Restate the complete material exactly.

* start SUPPLIED INFORMATION *

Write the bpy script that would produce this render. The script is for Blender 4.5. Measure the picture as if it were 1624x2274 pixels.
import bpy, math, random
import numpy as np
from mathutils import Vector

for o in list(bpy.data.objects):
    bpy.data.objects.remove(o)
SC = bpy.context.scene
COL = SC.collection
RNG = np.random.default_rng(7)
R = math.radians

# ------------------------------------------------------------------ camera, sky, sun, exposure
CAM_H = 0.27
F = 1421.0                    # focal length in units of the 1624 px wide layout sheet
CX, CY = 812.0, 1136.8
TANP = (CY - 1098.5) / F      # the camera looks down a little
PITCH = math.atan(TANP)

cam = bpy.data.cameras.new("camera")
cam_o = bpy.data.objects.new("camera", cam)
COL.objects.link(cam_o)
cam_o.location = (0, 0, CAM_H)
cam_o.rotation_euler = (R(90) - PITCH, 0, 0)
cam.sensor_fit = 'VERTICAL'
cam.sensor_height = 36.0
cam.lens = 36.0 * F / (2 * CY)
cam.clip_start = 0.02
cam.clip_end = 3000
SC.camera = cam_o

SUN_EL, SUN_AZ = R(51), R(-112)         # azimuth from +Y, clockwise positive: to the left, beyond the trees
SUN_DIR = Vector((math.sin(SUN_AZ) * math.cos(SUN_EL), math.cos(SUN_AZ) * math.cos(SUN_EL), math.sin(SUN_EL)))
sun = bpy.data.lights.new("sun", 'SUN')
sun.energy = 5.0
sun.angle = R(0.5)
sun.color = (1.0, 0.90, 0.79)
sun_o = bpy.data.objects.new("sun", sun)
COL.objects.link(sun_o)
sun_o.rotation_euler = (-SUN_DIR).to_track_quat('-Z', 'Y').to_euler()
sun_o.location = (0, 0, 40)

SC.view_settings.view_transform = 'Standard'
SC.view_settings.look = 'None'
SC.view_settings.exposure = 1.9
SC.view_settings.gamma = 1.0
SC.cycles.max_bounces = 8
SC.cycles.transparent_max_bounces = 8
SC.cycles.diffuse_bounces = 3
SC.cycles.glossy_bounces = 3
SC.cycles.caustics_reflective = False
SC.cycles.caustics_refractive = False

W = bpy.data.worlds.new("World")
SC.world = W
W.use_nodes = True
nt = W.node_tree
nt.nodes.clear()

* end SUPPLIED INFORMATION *

EXPECTED ANSWER:
Write the bpy script that would produce this render. The script is for Blender 4.5. Measure the picture as if it were 1624x2274 pixels.
import bpy, math, random
import numpy as np
from mathutils import Vector

for o in list(bpy.data.objects):
    bpy.data.objects.remove(o)
SC = bpy.context.scene
COL = SC.collection
RNG = np.random.default_rng(7)
R = math.radians

# ------------------------------------------------------------------ camera, sky, sun, exposure
CAM_H = 0.27
F = 1421.0                    # focal length in units of the 1624 px wide layout sheet
CX, CY = 812.0, 1136.8
TANP = (CY - 1098.5) / F      # the camera looks down a little
PITCH = math.atan(TANP)

cam = bpy.data.cameras.new("camera")
cam_o = bpy.data.objects.new("camera", cam)
COL.objects.link(cam_o)
cam_o.location = (0, 0, CAM_H)
cam_o.rotation_euler = (R(90) - PITCH, 0, 0)
cam.sensor_fit = 'VERTICAL'
cam.sensor_height = 36.0
cam.lens = 36.0 * F / (2 * CY)
cam.clip_start = 0.02
cam.clip_end = 3000
SC.camera = cam_o

SUN_EL, SUN_AZ = R(51), R(-112)         # azimuth from +Y, clockwise positive: to the left, beyond the trees
SUN_DIR = Vector((math.sin(SUN_AZ) * math.cos(SUN_EL), math.cos(SUN_AZ) * math.cos(SUN_EL), math.sin(SUN_EL)))
sun = bpy.data.lights.new("sun", 'SUN')
sun.energy = 5.0
sun.angle = R(0.5)
sun.color = (1.0, 0.90, 0.79)
sun_o = bpy.data.objects.new("sun", sun)
COL.objects.link(sun_o)
sun_o.rotation_euler = (-SUN_DIR).to_track_quat('-Z', 'Y').to_euler()
sun_o.location = (0, 0, 40)

SC.view_settings.view_transform = 'Standard'
SC.view_settings.look = 'None'
SC.view_settings.exposure = 1.9
SC.view_settings.gamma = 1.0
SC.cycles.max_bounces = 8
SC.cycles.transparent_max_bounces = 8
SC.cycles.diffuse_bounces = 3
SC.cycles.glossy_bounces = 3
SC.cycles.caustics_reflective = False
SC.cycles.caustics_refractive = False

W = bpy.data.worlds.new("World")
SC.world = W
W.use_nodes = True
nt = W.node_tree
nt.nodes.clear()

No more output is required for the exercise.